最近、「幣原先生から聴取した戦争放棄条項等の生まれた事情について」(平野三郎記、昭和39年2月、憲法調査会事務局)が公表された。これは、憲法9条の発案者が幣原喜重郎であったことを示す有力な根拠となるといえる。そのなかで、幣原は、「天皇の人間化と戦争放棄を同時に提案すること」は、「天皇制を存続すると共に第九条を実現する言わば一石二鳥の名案」と述べている。この提案にマッカーサー元帥と昭和天皇自身が賛成することで、憲法9条と象徴天皇制が誕生したわけである。71年目の「8.15」と、憲法公布70年を3カ月後に控えて、天皇が「おことば」を発したことの意味を重く受けとめるべきだろう。

今回の「おことば」の問題について論じる場合、北海道大学の西村裕一氏の論稿が重要である(朝日デジタル2016年8月8日)。冷静な筆致で、この問題を論ずる際に必要な視点と論点を鋭く提示している。その指摘を受ければ、「天皇の意向」を勝手に忖度、推測、想像して論ずることには抑制的であるべきだろう。だが、いま私は外国の地にいて、日本の状況をリアルに認識することができないなか、この「直言」を書いたことをご理解いただきたい。
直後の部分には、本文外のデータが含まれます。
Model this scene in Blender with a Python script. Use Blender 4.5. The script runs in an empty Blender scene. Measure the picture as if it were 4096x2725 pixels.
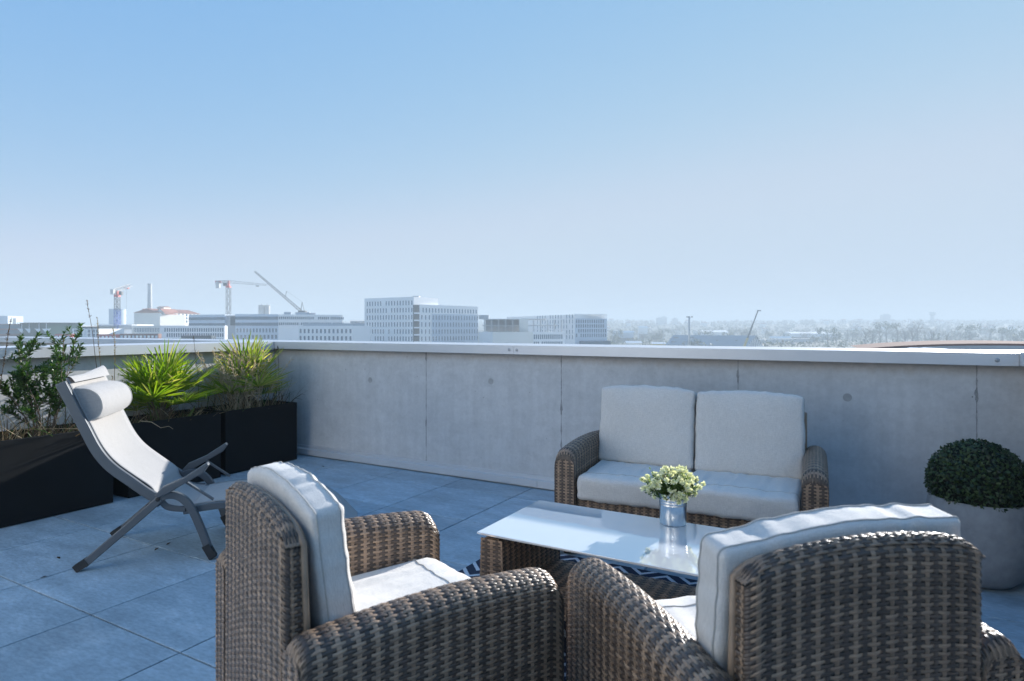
import bpy, math, random
import numpy as np
from mathutils import Vector, Matrix, noise
R = math.radians
rnd = random.Random(7)
sc = bpy.context.scene
col = sc.collection

# ------------------------------------------------------------------ camera
EYE = 1.165
cd = bpy.data.cameras.new('camera'); cam = bpy.data.objects.new('camera', cd); col.objects.link(cam)
cam.location = (0, 0, EYE); cam.rotation_euler = (R(90), 0, 0)
cd.lens = 22.15; cd.sensor_width = 36; cd.shift_y = -0.01208
cd.clip_start = 0.05; cd.clip_end = 20000
cd.dof.use_dof = True; cd.dof.focus_distance = 4.2; cd.dof.aperture_fstop = 4.5
sc.camera = cam
# ------------------------------------------------------------------ sky and sun
SUN_AZ, SUN_EL = R(40.5), R(18)
EXPO = 1.05
w = bpy.data.worlds.new('World'); sc.world = w; w.use_nodes = True
nt = w.node_tree; nt.nodes.clear()
sky = nt.nodes.new('ShaderNodeTexSky'); sky.sky_type = 'NISHITA'; sky.sun_disc = False
sky.sun_elevation = SUN_EL; sky.sun_rotation = SUN_AZ
sky.air_density = 1.0; sky.dust_density = 0.0; sky.ozone_density = 4.0; sky.altitude = 0
# soft film response of the bright sky, channel by channel
sep = nt.nodes.new('ShaderNodeSeparateColor'); com = nt.nodes.new('ShaderNodeCombineColor')
nt.links.new(sky.outputs[0], sep.inputs[0])
for i, (g_, k_) in enumerate(((.85, .262), (.39, .380), (.04, .775))):
    p_ = nt.nodes.new('ShaderNodeMath'); p_.operation = 'POWER'; p_.inputs[1].default_value = g_
    q_ = nt.nodes.new('ShaderNodeMath'); q_.operation = 'MULTIPLY'; q_.inputs[1].default_value = k_*10/2**EXPO
    m_ = nt.nodes.new('ShaderNodeMath'); m_.operation = 'SMOOTH_MIN'; m_.inputs[1].default_value = (.56, .68, .84)[i]/k_; m_.inputs[2].default_value = .12/k_
    nt.links.new(sep.outputs[i], p_.inputs[0]); nt.links.new(p_.outputs[0], m_.inputs[0]); nt.links.new(m_.outputs[0], q_.inputs[0]); nt.links.new(q_.outputs[0], com.inputs[i])
bg = nt.nodes.new('ShaderNodeBackground'); bg.inputs[1].default_value = 0.1
wo = nt.nodes.new('ShaderNodeOutputWorld')
nt.links.new(com.outputs[0], bg.inputs[0]); nt.links.new(bg.outputs[0], wo.inputs[0])
sd = bpy.data.lights.new('sun', 'SUN'); so = bpy.data.objects.new('sun', sd); col.objects.link(so)
sd.energy = 5.0; sd.angle = R(0.55); sd.color = (1.0, 0.965, 0.92)
sv = Vector((math.sin(SUN_AZ)*math.cos(SUN_EL), math.cos(SUN_AZ)*math.cos(SUN_EL), math.sin(SUN_EL)))
so.rotation_euler = sv.to_track_quat('Z', 'Y').to_euler(); so.location = (20, 20, 30)
sc.view_settings.view_transform = 'Standard'; sc.view_settings.look = 'None'
sc.view_settings.exposure = EXPO; sc.view_settings.gamma = 1
sc.cycles.use_denoising = True
sc.cycles.max_bounces = 8; sc.cycles.transparent_max_bounces = 8

# ------------------------------------------------------------------ helpers
def px(x, Y, y=None):
    """photo pixel (4096 wide) at depth Y -> world point"""
    return Vector(((x-2048)/2520*Y, Y, EYE-((y if y is not None else 1313)-1313)/2520*Y))
ANG = -R(29.95)
def TN(t, n, z=0.0):
    return Vector((0.8664*t+0.4993*n, -0.4993*t+0.8664*n, z))

class MB:
    def __init__(s): s.v=[]; s.f=[]; s.m=[]
    def add(s, vs, fs, m=0):
        b=len(s.v); s.v.extend([tuple(p) for p in vs]); s.f.extend([tuple(i+b for i in f) for f in fs]); s.m.extend([m]*len(fs)); return s
    def box(s, c, d, rz=0, m=0, bev=0):
        hx,hy,hz=d[0]/2,d[1]/2,d[2]/2; ca,sa=math.cos(rz),math.sin(rz)
        P=[]
        for z in (-hz,hz):
            for x,y in ((-hx,-hy),(hx,-hy),(hx,hy),(-hx,hy)):
                P.append((c[0]+x*ca-y*sa, c[1]+x*sa+y*ca, c[2]+z))
        return s.add(P,[(3,2,1,0),(4,5,6,7),(0,1,5,4),(1,2,6,5),(2,3,7,6),(3,0,4,7)],m)
    def bar(s, a, b, w_, h_=None, m=0, up=Vector((0,0,1))):
        a=Vector(a); b=Vector(b); d=(b-a).normalized(); h_=h_ or w_
        x=d.cross(up)
        if x.length<1e-4: x=d.cross(Vector((1,0,0)))
        x.normalize(); y=x.cross(d)
        P=[p+x*(i*w_/2)+y*(j*h_/2) for p in (a,b) for i,j in ((-1,-1),(1,-1),(1,1),(-1,1))]
        return s.add(P,[(0,1,2,3),(7,6,5,4),(0,4,5,1),(1,5,6,2),(2,6,7,3),(3,7,4,0)],m)
    def tube(s, pts, r, seg=6, m=0, cap=True):
        pts=[Vector(p) for p in pts]; n=len(pts)
        rs=r if isinstance(r,(list,tuple)) else [r]*n
        P=[]; ref=None
        for i,p in enumerate(pts):
            d=(pts[min(i+1,n-1)]-pts[max(i-1,0)]).normalized()
            if ref is None:
                ref=Vector((0,0,1)) if abs(d.z)<.9 else Vector((1,0,0))
            x=(ref-d*ref.dot(d))
            if x.length<1e-4: x=d.orthogonal()
            x.normalize(); ref=x; y=d.cross(x)
            for k in range(seg):
                a=2*math.pi*k/seg; P.append(p+(x*math.cos(a)+y*math.sin(a))*rs[i])
        F=[(i*seg+k,i*seg+(k+1)%seg,(i+1)*seg+(k+1)%seg,(i+1)*seg+k) for i in range(n-1) for k in range(seg)]
        if cap: F+= [tuple(range(seg))[::-1], tuple((n-1)*seg+k for k in range(seg))]
        return s.add(P,F,m)
    def lathe(s, prof, seg=48, c=(0,0,0), m=0):
        n=len(prof)
        P=[(c[0]+r*math.cos(2*math.pi*k/seg),c[1]+r*math.sin(2*math.pi*k/seg),c[2]+z) for r,z in prof for k in range(seg)]
        F=[(i*seg+k,i*seg+(k+1)%seg,(i+1)*seg+(k+1)%seg,(i+1)*seg+k) for i in range(n-1) for k in range(seg)]
        return s.add(P,F,m)
    def prism(s, poly, axis_a, axis_b, origin, ext, m=0):
        """polygon (list of 2d) in plane axis_a/axis_b at origin, extruded by vector ext"""
        a=Vector(axis_a); b=Vector(axis_b); o=Vector(origin); e=Vector(ext); n=len(poly)
        P=[o+a*p+b*q for p,q in poly]; P+= [p+e for p in P]
        F=[tuple(range(n))[::-1],tuple(range(n,2*n))]+[(i,(i+1)%n,n+(i+1)%n,n+i) for i in range(n)]
        return s.add(P,F,m)
    def build(s, name, mats, parent=None, smooth=False, loc=None, rz=0, bevel=0, sm_ang=None):
        me=bpy.data.meshes.new(name); me.from_pydata(s.v,[],s.f); me.update()
        ms=mats if isinstance(mats,(list,tuple)) else [mats]
        for m_ in ms: me.materials.append(m_)
        me.polygons.foreach_set('material_index',s.m)
        if smooth or sm_ang: me.polygons.foreach_set('use_smooth',[True]*len(s.f))
        o=link(name,me,parent)
        if loc is not None: o.location=loc
        o.rotation_euler.z=rz
        if sm_ang: me.set_sharp_from_angle(angle=sm_ang)
        if bevel:
            b=o.modifiers.new('bevel','BEVEL'); b.width=bevel; b.segments=3; b.limit_method='ANGLE'; b.angle_limit=R(40)
            me.polygons.foreach_set('use_smooth',[True]*len(s.f)); me.set_sharp_from_angle(angle=R(40))
            b.harden_normals=False
        return o

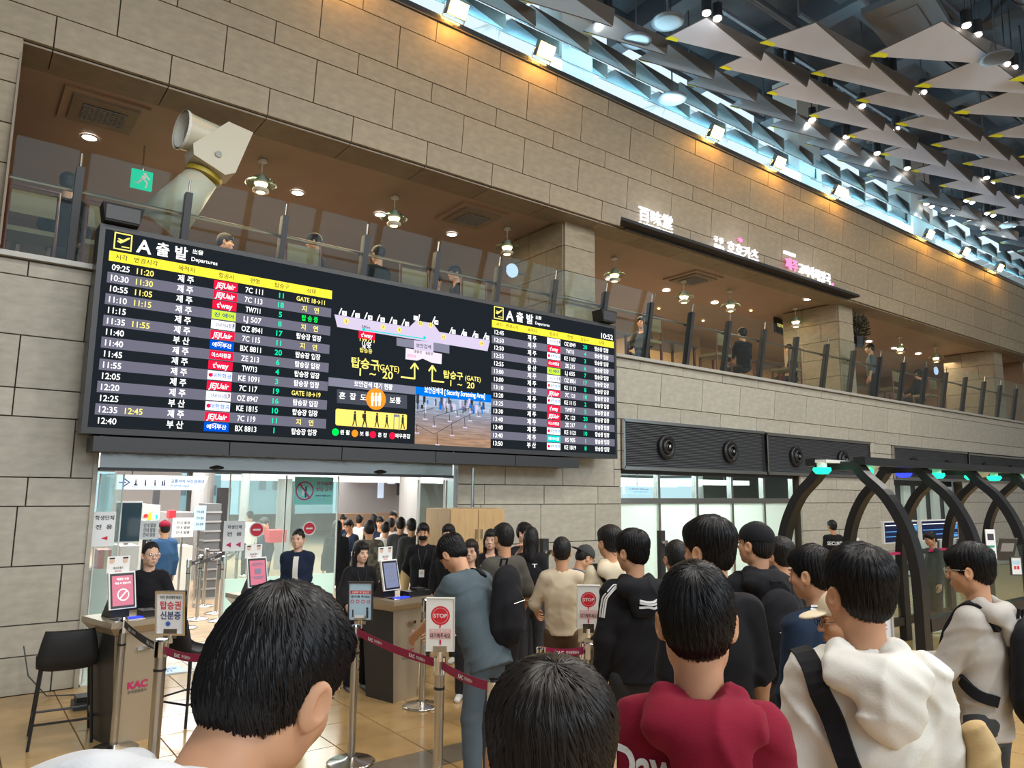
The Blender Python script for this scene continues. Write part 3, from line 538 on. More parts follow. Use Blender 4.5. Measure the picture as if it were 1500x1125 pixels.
mat('p_red',(.65,.02,.04),.5); mat('p_pink',(.75,.45,.45),.5); mat('p_dk',(.04,.04,.05),.5); mat('p_crim',(.5,.02,.12),.5); mat('p_blue',(.05,.15,.5),.5); mat('p_lblue',(.45,.65,.8),.5); mat('p_turq',(.25,.72,.66),.5); mat('p_navy',(.02,.03,.12),.5); mat('paper',(.82,.83,.85),.5); mat('skin_l',(.7,.5,.38),.6)
flat('prohibition_poster','turquoise poster with red ringed bottle pictogram on the glass door','poster',at(460,719,Y=.48),.5,.34,'p_turq',[('c',-.12,0,.115,.10,'p_crim'),('r',-.15,-.13,-.06,.06,'paper'),('r',-.115,-.095,-.08,.05,'p_navy'),('t','전자담배',.13,.09,.05,'p_crim',.2),('t','반입 금지',.13,.02,.05,'p_crim',.2),('t','위탁수하물 금지',.12,-.06,.025,'p_navy',.2),('p',[(-.2,.09),(-.185,.1),(-.04,-.09),(-.055,-.1)],'p_crim')])
flat('paper_notice','white paper notice taped on the left glass panel at chest height','notice',at(152,775,Y=.13),.2,.34,'paper',[('t','학생단체',0,.11,.05,'ink',.17),('t','전  용',0,.02,.05,'ink',.15),('p',[(-.02,-.09),(.04,-.07),(.04,-.11)],'p_red')])
flat('paper_notice','tall white paper notice with arrows on the left frosted door leaf','notice',at(343,785,Y=.48),.24,.34,'paper',[('t','학생단체',0,.1,.045,'ink',.16),('t','전  용',0,.02,.05,'ink',.17),('p',[(-.09,-.1),(-.03,-.07),(-.03,-.13)],'p_crim'),('p',[(.02,-.1),(.08,-.07),(.08,-.13)],'p_crim')])
def noentry(lab,px,py,Y,r):
    flat('no_entry_sign',lab,'sign',at(px,py,Y=Y),r*.2,r*.2,'white',[('c',0,0,r,0,'paper'),('c',0,0,r*.85,0,'p_red'),('r',-r*.5,r*.5,-r*.12,r*.12,'paper')],th=.004)
noentry('round red no entry sign on the door glass beside the white notice',376,776,.47,.088); noentry('round red no entry sign left of the man in the bomber jacket, on the glass' if 0 else 'round red no entry sign just right of the bomber jacket man\'s head',453,774,.47,.082)
flat('no_entry_sign','square white board with round red no entry mark behind the masked guard','sign',at(640,773,Y=.1),.18,.23,'paper',[('c',0,0,.075,0,'p_red'),('r',-.045,.045,-.012,.012,'paper')])
# screening hall behind the entrance
b=MB(); b.box(-3,30,.28,30,2.64,2.8,'int_grey'); 
o=b.build('ceiling_inner'); o['kind']='structure'
L0=None
for k in range(16):
    y=4.5+k*1.15
    lab='%s long white luminous ceiling strip behind the entrance, counted from the doors'%ordw(k)
    if L0 is None:
        L0=thing('ceiling_light',lab,'ceiling light',(1.9,y,2.6),0,'luminous ceiling strips above the entrance')
        q=MB(); q.box(-4.2,3.4,-.38,.38,-.02,.03,'luminous'); q.build('diffuser',L0); q=MB(); q.box(-4.2,3.4,.38,.43,-.03,.04,'offwhite'); q.build('frame',L0)
    else: copytree(L0,(1.9,y,2.6),label=lab)
for k,(xa,xb,y,w_,lab) in enumerate(((5.6,14,8.5,.5,'long broad white light band crossing the right half of the entrance ceiling'),(6.2,15,13.,.4,'second white light band inside, farther than the broad one'),(12,20.,6,.35,'white light band above the frosted screens'),(12,24,9.5,.45,'second light band above the frosted screens'),(14,26,14,.45,'third light band above the frosted screens'))):
    d=thing('ceiling_light',lab,'ceiling light',((xa+xb)/2,y,2.20)); l=(xb-xa)/2
    q=MB(); q.box(-l,l,-w_,w_,-.07,.07,'luminous'); q.build('diffuser',d); q=MB(); q.box(-l,l,w_,w_+.06,-.08,.08,'offwhite'); q.build('frame',d)
    for hx in (-l*.8,0,l*.8): q=MB(); q.cyl((hx,0,.07),(hx,0,.44),.01,'steel',6); q.build('rod',d)
for k,(a,c_,y,z1) in enumerate(((284,316,8,2.64),(595,622,7,2.64),(411,432,9,2.64),(355,368,12,2.64))):
    x0,x1=at(a,760,Y=y)[0],at(c_,760,Y=y)[0]; b=MB(); b.cyl(((x0+x1)/2,y+.3,0),((x0+x1)/2,y+.3,z1),(x1-x0)/2,'int_pillar',20); o=b.build('trim_%d'%(11+k),smooth=False); o['kind']='structure'
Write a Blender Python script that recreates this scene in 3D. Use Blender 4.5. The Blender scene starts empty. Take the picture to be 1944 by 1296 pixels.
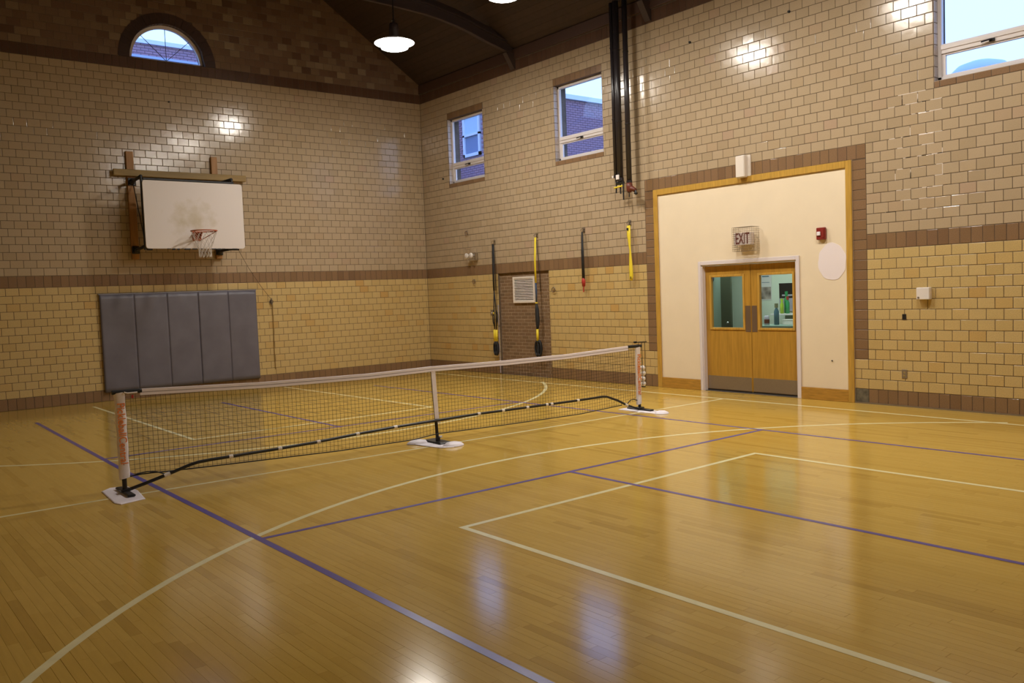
import bpy, math, random
from mathutils import Vector, Matrix

# ------------------------------------------------------------------ camera, world, light, exposure
SC = bpy.context.scene
COL = SC.collection
cd = bpy.data.cameras.new('camera'); cam = bpy.data.objects.new('camera', cd); COL.objects.link(cam)
CAM = (-11.1142, -16.8970, 1.7148)
YAW, PITCH, ROLL, FPX = 0.6766, -0.0576, -0.0382, 1636.9
cd.sensor_width = 36.0; cd.lens = FPX*36.0/1944.0; cd.clip_start = 0.05; cd.clip_end = 300
_f = Vector((math.sin(YAW)*math.cos(PITCH), math.cos(YAW)*math.cos(PITCH), math.sin(PITCH)))
_r = Vector((math.cos(YAW), -math.sin(YAW), 0)); _u = _r.cross(_f)
R2 = math.cos(ROLL)*_r+math.sin(ROLL)*_u; U2 = -math.sin(ROLL)*_r+math.cos(ROLL)*_u
cam.matrix_world = Matrix(((R2.x, U2.x, -_f.x, CAM[0]), (R2.y, U2.y, -_f.y, CAM[1]), (R2.z, U2.z, -_f.z, CAM[2]), (0, 0, 0, 1)))
SC.camera = cam
SC.view_settings.view_transform = 'Standard'; SC.view_settings.look = 'None'
SC.view_settings.gamma = 1.0; SC.view_settings.exposure = 0.22
SC.view_settings.use_curve_mapping = False
SC.cycles.use_denoising = True
SC.cycles.max_bounces = 8; SC.cycles.diffuse_bounces = 5; SC.cycles.glossy_bounces = 4
SC.cycles.sample_clamp_indirect = 6.0
LAMP_E = 225.0          # right-hand row of lamps
LAMP_E2 = 2.5          # left-hand row, still warming up and greenish
LAMP_COL = (1.0, 0.94, 0.85)
LAMP_COL2 = (0.55, 1.0, 0.78)

w = bpy.data.worlds.new('world'); SC.world = w; w.use_nodes = True
wn = w.node_tree.nodes; wl = w.node_tree.links
bg = wn['Background']; bg.inputs['Strength'].default_value = 2.7
tc = wn.new('ShaderNodeTexCoord'); sp = wn.new('ShaderNodeSeparateXYZ'); rp = wn.new('ShaderNodeValToRGB')
wl.new(tc.outputs['Generated'], sp.inputs[0]); wl.new(sp.outputs['Z'], rp.inputs[0]); wl.new(rp.outputs[0], bg.inputs[0])
rp.color_ramp.elements[0].position = 0.0; rp.color_ramp.elements[0].color = (0.33, 0.46, 0.56, 1)
rp.color_ramp.elements[1].position = 0.7; rp.color_ramp.elements[1].color = (0.30, 0.52, 1.45, 1)

rnd = random.Random(7)

# ------------------------------------------------------------------ dimensions
CO = 0.13547                    # tile course
H0 = 0.2032; H1 = H0+14*CO; H2 = H1+0.2032; H3 = H2+28*CO; H4 = H3+0.2032
XL = -11.42; YF = -17.75; XR = -5.66; ZE = 6.52; SL = 0.65
def rake(x): return ZE+SL*min(-x, x-(-11.32))
TW = 0.2032                     # tile length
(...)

なお、「生前退位」の問題は憲法改正を必要とせず、皇室典範の改正で行うことができる。それをことさら憲法改正とリンクさせることで、フジテレビの「FNN世論調査」は「憲法改正してよいと思う・84.7%」という数字を引き出している(ネット上のテレビ映像〔8月8日〕参照)。悪のり、完全なるミスリードである。今後、この種の悪質な世論誘導が行なわれることが十分に予想されるので要注意である。

最後に、ドイツ紙の特派員は、天皇がしばしば使った「務め」という言葉に“Aufgabe”をあてた。これは「任務」や「負託」のほかに「使命」という意味がある。私は「命の使い方」と読む。

(2016年8月12日稿)

《付記》
今日は8月15日、71回目の「終戦記念日」である。正午(ドイツ時間午前5時)からの全国戦没者追悼式で天皇は「おことば」を述べた。昨年は戦後70年の「安倍談話」の直後ということで、注目すべき変化がみられた。この点については、直言「8.14閣議決定」による歴史の上書き―戦後70年安倍談話」を参照されたい。